What is really important to families in their residential environment? And how happy are the Germans in comparison to other countries? Bonava, the largest German project developer for residential real estate, has got to the bottom of these questions within a representative survey.

Bonava interviewed people from eight countries (Sweden, Germany, Finland, Denmark, Norway, St. Petersburg, Estonia, and Latvia) about what makes them happy in their residential environment. The survey took place from December 2016 to January 2017 and a total of 8,000 responses were evaluated.

The Happy Index indicates the satisfaction of people in their residential environment and allows a comparison with other countries in Northern Europe. According to the results of this index, Germany is behind the Swedes with an index score of 74. Denmark is right alongside Germany in the index. That means that, after the Swedes, the Germans are the second happiest in their residential environment.

What do German families consider to be important for a sense of wellbeing?

• Security: 82% of all families feel comfortable in their neighbourhood when they feel safe. This is the case for 73% of respondents.

• Mobility: Short distances are important for families. Whether the journey is to school, nursery, or to do the shopping, 71% of the interviewees want to do their errands on foot or by bike. This is possible for 65% of the families surveyed.

What do families in Germany want from their residential environment?

• Engagement: Many families would like to be more involved in their neighbourhood. That’s important for 42% of respondents, but only 32% feel they are sufficiently involved in their neighbourhood.

• Age structure: Less than half of all families surveyed (45%) want a generational mix in their residential environment.

• Cohesion: Families move where there is a sense of community with nearby playgrounds. Families are more likely than singles to exchange and share books, toys, or gardening.

What is the difference between German families and other Northern European families?

• Uncertainty: Less than half of all families in St. Petersburg feel secure in their living environment. In Germany, this rises to 73%.

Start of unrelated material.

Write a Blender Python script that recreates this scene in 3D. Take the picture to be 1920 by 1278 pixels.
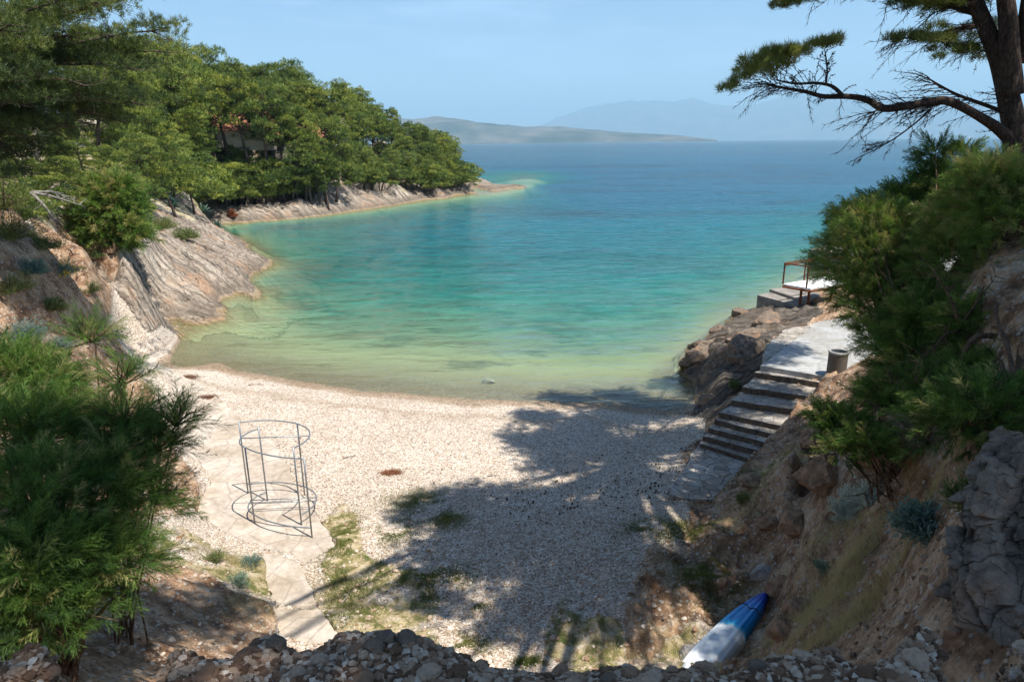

• Mobility: 56% of Danes and Norwegians want to be able to walk or cycle around their neighbourhood. In Germany, this rises to 71%.

• Leaving cities for the countryside: 63% of German families place importance on a green residential environment. In the Scandinavian countries, this is important for less than half of all respondents. In St. Petersburg, the desire for a green neighbourhood is the highest. Here, 81% of respondents want much more greenery in the city.

• Comfort: Russian families love it: 87% of Russian families want their everyday life to be as practical and comfortable as possible. In Germany, this falls to 70%, while it’s important for only 38% of Danes.

“Bonava doesn’t just build houses, it also takes the entire residential environment into consideration. For us, it is important to know what factors make a working neighbourhood, because it has a decisive influence on the satisfaction of the residents”, says Andreas Fohrenkamm, CEO of Bonava in Germany. “During the planning of new projects, we must, of course, take into account the needs of future residents so that the residential environment can later function as a vibrant neighbourhood.”